A year ago, there was another beach where a universal moment washed over me, and I have been trying to name it ever since. The strand there was a strip of pitch by an ink-dark ocean, cut off from the highway by sparse dunes and withered sea grass. I was standing in the wind, unmoored in time, trying to make sense of the vast expanse around me. A distant plane skipped across the sky like a broken record needle, the labyrinth of stars beyond unfathomable and unreachable. Each car whizzing by on the lost highway was a starship, long beams of head-lights suspended in the briny air. I was a voyager marooned in this dim purgatory space. Around my neck, a tiny prick of light glowed from a captured star which rested on my collar bone. This bead of light was the essence of me, the life force that flowed, the moment in time that made up my life. Facing the chaotic eddies of the ocean, the thunder of the waves was overpowering but there was no light to give them form. A single step forward into those waves would be enough to blink my star out forever. The spaceships passing by would never know, the stars above would never notice one missing from their number, and one day at the end of time the black waves would erase all them all.
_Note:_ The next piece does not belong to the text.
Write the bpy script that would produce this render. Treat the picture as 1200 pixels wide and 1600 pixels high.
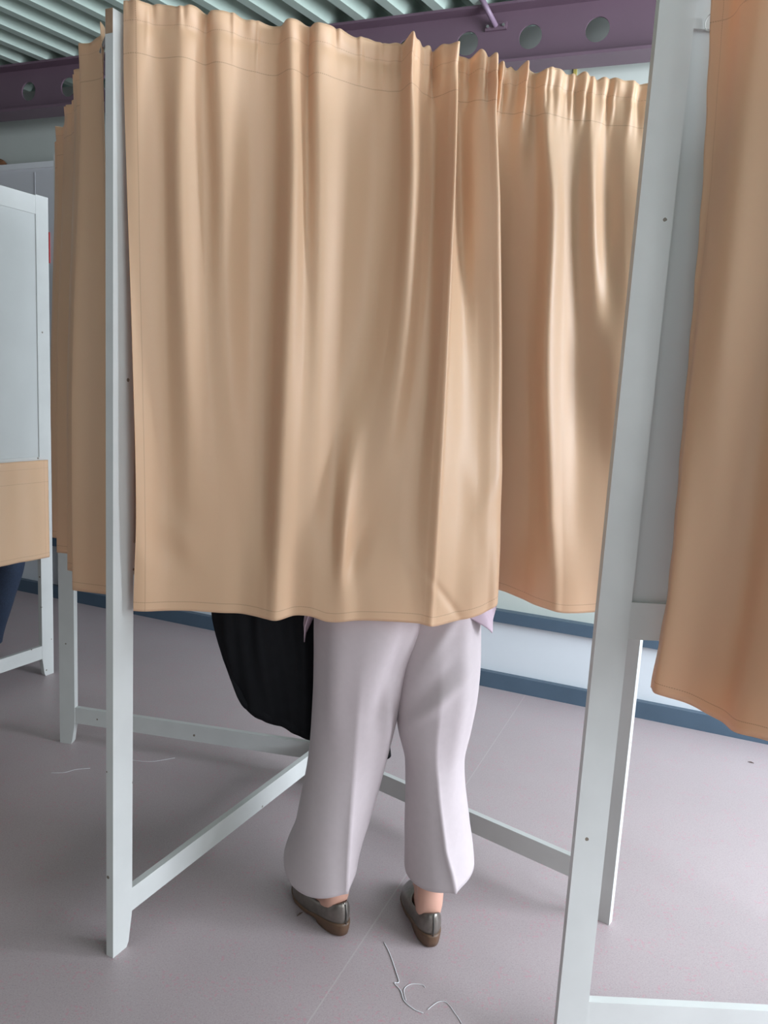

But here in the solitary night on Jurmo, like a calm current washing over me, that feeling shifts in my bones. There is a sudden complete clarity that nothing ever ends. Nothing can be lost, and the darkness is where seeds grow, and who can guess what strange blossoms will grow from them. Even in death, even in the oblivion of the ghost-swan, some essential truth remains as we are filled with unexpected flowers, borne up by the sea, turned into star carbon once more. Perhaps the huge avian specter I feared before is a good omen, a guardian of this land. Shrouding the little cove beneath its tattered wings, watching for danger with beams of light pouring from vacant eyes. I thank the spirit and the Rowan trees, and dare to venture down to the beach to soak up as many of the moonbeams as I may. 

As the light slowly returns to the sky, I am transformed into a sentinel, keeping watch from the ruins on the mountaintop. Eons rise and fall, I forget my name, I forget how I was stranded on this planet. Once I had a home, and a place, and a mission, and then the moon and the wind and the placid sea eroded them away. The ghost-swan claimed the rest as its price for protection. But there on the rock face, a faint phosphorescence shimmers among the sickly yellow lichen. Nameless in the dark shines a beacon — a tiny rainbow glimmer waiting to be unearthed. Holding it in my hands, it reminds me of my mission, slowly fills me with the knowledge that was lost, and the strength to carry on. 

There is such relief in the soft pink ripples of dawn that roll across the mirror-slick waters. A millennia has passed by in the night, each exploration an age of the earth, now fading from memory. The Eivor appears on the distant horizon, slowly weaving her way around outer crags and buoys, to collect a small group of island dwellers and bird-watchers now gathered on the pier. As she ebbs towards us, mundanity returns to the world once more in talk of ferry schedules, breakfasts, tasks for the day ahead. Worn from a night of restless wandering, I sit on my pack, spacesuit gleaming in the brilliant morning sunlight. A small old man approaches me as we wait for the ship, reaches his hand forth to shake mine, “We don’t get many visitors from Mars here!”